3. The Adjudicator determined the appeal without considering its merits under Rule 33(2)(a) of the Procedure Rules. In the grounds of appeal settled by the Secretary of State he submitted that the Adjudicator was in error in failing to consider the case on its merits and reference was made to the case of Muhammad (01/TH/11233). Furthermore, the case had been listed for mention only and the Adjudicator had erred in determining the appeal substantively on that date.

4. The Tribunal delivered its decision at the hearing on 7 November 2003. Unfortunately there has been a failure in the recording of the determination and what follows is an attempt to reproduce what was said then.

5. The appeal was initially listed for a substantive hearing on 9 September 2002. The evidence for the Appellant included what was said to be a court verdict, arrest warrant, court summons and trading licence.
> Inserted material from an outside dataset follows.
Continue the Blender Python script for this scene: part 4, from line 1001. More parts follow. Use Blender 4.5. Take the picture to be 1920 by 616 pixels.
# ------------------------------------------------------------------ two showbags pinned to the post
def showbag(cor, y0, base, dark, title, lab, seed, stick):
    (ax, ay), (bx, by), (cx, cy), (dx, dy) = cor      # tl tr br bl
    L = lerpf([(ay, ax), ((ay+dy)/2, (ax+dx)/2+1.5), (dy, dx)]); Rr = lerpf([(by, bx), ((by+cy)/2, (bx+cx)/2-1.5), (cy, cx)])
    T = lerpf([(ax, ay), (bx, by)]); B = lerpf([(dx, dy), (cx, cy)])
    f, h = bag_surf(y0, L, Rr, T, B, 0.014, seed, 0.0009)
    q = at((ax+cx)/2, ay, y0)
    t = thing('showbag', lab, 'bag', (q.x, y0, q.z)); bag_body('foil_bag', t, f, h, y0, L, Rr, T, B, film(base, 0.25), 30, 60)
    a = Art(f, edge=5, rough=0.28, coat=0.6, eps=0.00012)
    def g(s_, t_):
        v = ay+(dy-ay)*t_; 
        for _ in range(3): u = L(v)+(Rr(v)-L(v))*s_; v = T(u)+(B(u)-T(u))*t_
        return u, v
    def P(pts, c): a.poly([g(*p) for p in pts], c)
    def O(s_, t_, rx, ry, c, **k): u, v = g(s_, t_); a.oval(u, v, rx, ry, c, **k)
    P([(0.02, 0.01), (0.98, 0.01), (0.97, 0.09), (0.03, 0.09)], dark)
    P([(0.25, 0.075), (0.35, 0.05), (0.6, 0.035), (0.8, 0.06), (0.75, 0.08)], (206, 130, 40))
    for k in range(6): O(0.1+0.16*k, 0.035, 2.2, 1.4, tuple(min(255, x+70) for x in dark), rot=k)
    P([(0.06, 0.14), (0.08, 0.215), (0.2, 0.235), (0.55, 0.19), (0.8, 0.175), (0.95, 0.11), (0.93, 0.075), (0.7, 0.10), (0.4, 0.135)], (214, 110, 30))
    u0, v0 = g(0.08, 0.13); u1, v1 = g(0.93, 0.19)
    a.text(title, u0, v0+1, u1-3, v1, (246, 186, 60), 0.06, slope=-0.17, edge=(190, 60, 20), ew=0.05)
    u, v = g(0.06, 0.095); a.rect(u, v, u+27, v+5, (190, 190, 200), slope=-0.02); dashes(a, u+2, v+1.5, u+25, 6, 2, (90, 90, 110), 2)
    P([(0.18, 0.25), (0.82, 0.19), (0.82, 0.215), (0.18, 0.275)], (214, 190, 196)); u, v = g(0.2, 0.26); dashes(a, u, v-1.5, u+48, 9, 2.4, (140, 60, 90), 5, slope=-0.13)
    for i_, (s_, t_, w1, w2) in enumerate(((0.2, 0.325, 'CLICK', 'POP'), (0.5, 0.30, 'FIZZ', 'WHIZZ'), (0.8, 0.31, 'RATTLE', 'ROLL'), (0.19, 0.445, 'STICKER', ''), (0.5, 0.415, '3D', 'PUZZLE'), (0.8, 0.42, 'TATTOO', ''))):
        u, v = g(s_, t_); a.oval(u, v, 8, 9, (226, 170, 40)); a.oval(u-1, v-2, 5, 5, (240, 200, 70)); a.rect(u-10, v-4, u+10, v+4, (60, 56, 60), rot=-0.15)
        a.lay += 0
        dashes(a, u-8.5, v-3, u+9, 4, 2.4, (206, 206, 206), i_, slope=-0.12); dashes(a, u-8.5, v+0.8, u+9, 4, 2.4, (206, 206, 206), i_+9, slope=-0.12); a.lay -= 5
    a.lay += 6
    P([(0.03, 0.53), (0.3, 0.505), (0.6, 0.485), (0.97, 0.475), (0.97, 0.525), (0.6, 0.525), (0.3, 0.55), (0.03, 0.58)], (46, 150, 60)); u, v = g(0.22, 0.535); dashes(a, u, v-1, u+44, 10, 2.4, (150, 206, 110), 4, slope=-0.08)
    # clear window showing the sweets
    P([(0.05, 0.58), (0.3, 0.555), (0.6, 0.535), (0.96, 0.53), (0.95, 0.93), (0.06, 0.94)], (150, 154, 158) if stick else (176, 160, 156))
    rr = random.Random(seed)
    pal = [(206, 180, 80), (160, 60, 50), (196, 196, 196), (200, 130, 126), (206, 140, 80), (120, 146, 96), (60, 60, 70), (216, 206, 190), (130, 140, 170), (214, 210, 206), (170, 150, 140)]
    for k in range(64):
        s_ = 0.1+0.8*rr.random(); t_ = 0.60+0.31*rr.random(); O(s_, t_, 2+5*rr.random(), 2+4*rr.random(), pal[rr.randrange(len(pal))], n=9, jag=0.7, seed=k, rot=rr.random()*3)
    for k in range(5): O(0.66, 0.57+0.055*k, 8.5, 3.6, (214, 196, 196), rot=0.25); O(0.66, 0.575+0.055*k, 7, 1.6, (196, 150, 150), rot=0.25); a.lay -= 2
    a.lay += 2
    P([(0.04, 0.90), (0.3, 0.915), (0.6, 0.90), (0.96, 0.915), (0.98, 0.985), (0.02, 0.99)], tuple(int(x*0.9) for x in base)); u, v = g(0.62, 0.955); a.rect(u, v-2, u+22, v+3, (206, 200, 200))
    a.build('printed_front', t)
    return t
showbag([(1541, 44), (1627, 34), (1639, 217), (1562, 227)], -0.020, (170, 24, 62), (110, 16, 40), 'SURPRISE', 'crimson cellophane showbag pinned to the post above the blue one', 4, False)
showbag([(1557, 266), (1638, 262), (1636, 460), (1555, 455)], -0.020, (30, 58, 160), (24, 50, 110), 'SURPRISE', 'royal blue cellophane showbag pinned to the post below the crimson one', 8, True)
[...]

The Presenting Officer on that occasion applied for and was granted an adjournment to enable the exhibit to be authenticated.

6. The next hearing was on 22 October 2002. The Presenting Officer applied for an adjournment. While the documents had been sent to the British High Commission in Tehran on 15 September 2002, they had not yet been authenticated. The Adjudicator had granted the adjournment and had given a direction which had been subsequently issued on 25 October 2002 in the following terms:

‘The Respondent’s representative shall notify all parties on the timetable for the production of the verification report if, either it is not available for the for mention hearing or, if it is available at either a sooner or later date. The report to be sent at least seven days before any listed hearing date.’

7. The case was not listed for mention but was listed for a substantive hearing before the Adjudicator on 5 December 2002. On that occasion the Presenting Officer told the Adjudicator that she had telephoned the appropriate office who had stated that there was a backlog for authenticating documents in Iran. The authenticating officer in Tehran had gone on leave and no specific return date could be given.

8. It was stated that the Presenting Officer on 9 September 2002 had indicated that if the documents were found to be genuine, he, the Presenting Officer, would be minded to grant asylum.

9. The Adjudicator then proceeded to determine the matter under Rule 33(2)(a) without consideration of the merits. He allowed the Appellant’s appeal. He noted that the Respondent had been in possession of the evidence for more than three months. The difficulties for the Secretary of State’s agents in Tehran were freely acknowledged by the Adjudicator but had to be weighed against the seriousness of the evidence in the particular case. The Adjudicator found that the burden of proving that the documents were not genuine shifted to the Respondent.

10. Mr. Phillip relied on the grounds of appeal and submitted that Tanveer Ahmed [2002] UKIAT 00439 established that the burden of proof remained on the Appellant throughout.

11. Mr. Gaskin submitted that the case was an unusual one. He accepted that usually a breach of directions should not result in summary judgement but nothing appeared to have been done in the intervening period. The Appellant had had his claim allowed and had been in limbo for an extended period.

12. It appears to the Tribunal that the Adjudicator was clearly in error in this case in allowing the appeal without consideration of its merits. Firstly, the delay had not been a very long one. The Presenting Officer had originally applied for an adjournment. This was not resisted by the Appellant. In our view, Adjudicators should not adjourn proceedings in circumstances such as this, they should determine the matter then and there. As Tanveer Ahmed makes clear, the burden remains throughout on the Appellants and their representatives. The Adjudicator clearly misdirected himself in this respect.

13. The direction issued by the Adjudicator on 25 October 2002 is not in the least clear. The Secretary of State was directed to notify the parties about the timetable for the production of the verification report. It was not made clear what would follow if the timetable was not complied with. Furthermore, it was represented that there would be a for mention hearing and not a substantive hearing. The Tribunal has indicated on many occasions that it is generally inappropriate to determine asylum appeals without consideration of the merits. The Adjudicator stated that the Respondent had failed to comply with the directions but it is not clear that he had. He had informed the Adjudicator that there was a backlog in determining authentication reports.

14. It would have been open to the Adjudicator at any stage to have determined this appeal on its merits. The Adjudicator, for example, might have been satisfied, having considered the matter in the round, that the documents were authentic. It would have been necessary for the Adjudicator, however, to have reminded himself that the burden remained on the Appellant.

15. We appreciate that there has subsequently been delay, but that does not justify the approach of the Adjudicator in this case.

16. This case illustrates well the wisdom of determining appeals rather than adjourning them. Secondly, if directions are issued they should be clear in their terms. Thirdly, if it is indicated that a case is to be listed for mention, then it should be listed for mention.

17. For the reasons we have given, this Adjudication is reversed. The Secretary of State’s appeal is allowed. The matter must be remitted for a hearing before a different Adjudicator.

18. The appeal is allowed to the extent indicated.